Pope is seen in this collection as connected with the other contemporary wits, and certainly suffers no disgrace in the comparison; but it must be remembered, that he had the power of favouring himself; he might have originally had publication in his mind, and have written with care, or have afterwards selected those which he had most happily conceived, or most diligently laboured; and I know not whether there does not appear something more studied and artificial[132] in his productions than the rest except one long letter by Bolingbroke, composed with all the skill and industry of a professed author. It is, indeed, not easy to distinguish affectation from habit; he that has once studiously formed a style, rarely writes afterwards with complete ease. Pope may be said to write always with his reputation in his head; Swift, perhaps, like a man who remembered he was writing to Pope; but Arbuthnot, like one who lets thoughts drop from his pen as they rise into his mind.

Before these letters appeared, he published the first part of what he persuaded himself to think a system of ethicks, under the title of an Essay on Man; which, if his letter to Swift, of Sept. 14, 1725, be rightly explained by the commentator, had been eight years under his consideration, and of which he seems to have desired the success with great solicitude. He had now many open, and, doubtless, many secret enemies. The dunces were yet smarting with the war; and the superiority which he publickly arrogated, disposed the world to wish his humiliation.

All this he knew, and against all this he provided. His own name, and that of his friend to whom the work is inscribed, were in the first editions carefully suppressed; and the poem, being of a new kind, was ascribed to one or another, as favour determined, or conjecture wandered; it was given, says Warburton, to every man, except him only who could write it. Those who like only when they like the author, and who are under the dominion of a name, condemned it; and those admired it who are willing to scatter praise at random, which, while it is unappropriated, excites no envy. Those friends of Pope, that were trusted with the secret, went about lavishing honours on the new-born poet, and hinting that Pope was never so much in danger from any former rival.

To those authors whom he had personally offended, and to those whose opinion the world considered as decisive, and whom he suspected of envy or malevolence, he sent his essay as a present before publication, that they might defeat their own enmity by praises, which they could not afterwards decently retract.

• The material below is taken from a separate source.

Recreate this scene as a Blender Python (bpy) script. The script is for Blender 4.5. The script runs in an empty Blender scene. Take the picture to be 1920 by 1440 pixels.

With these precautions, in 1733, was published the first part of the Essay on Man. There had been, for some time, a report that Pope was busy upon a system of morality; but this design was not discovered in the new poem, which had a form and a title with which its readers were unacquainted. Its reception was not uniform; some thought it a very imperfect piece, though not without good lines. While the author was unknown, some, as will always happen, favoured him as an adventurer, and some censured him as an intruder; but all thought him above neglect; the sale increased, and editions were multiplied[133]

The subsequent editions of the first epistle exhibited two memorable corrections. At first, the poet and his friend,

Expatiate freely o’er this scene of man,
A mighty maze of walks without a plan.

For which he wrote afterwards,

A mighty maze, but not without a plan:

for, if there were no plan, it were in vain to describe or to trace the maze.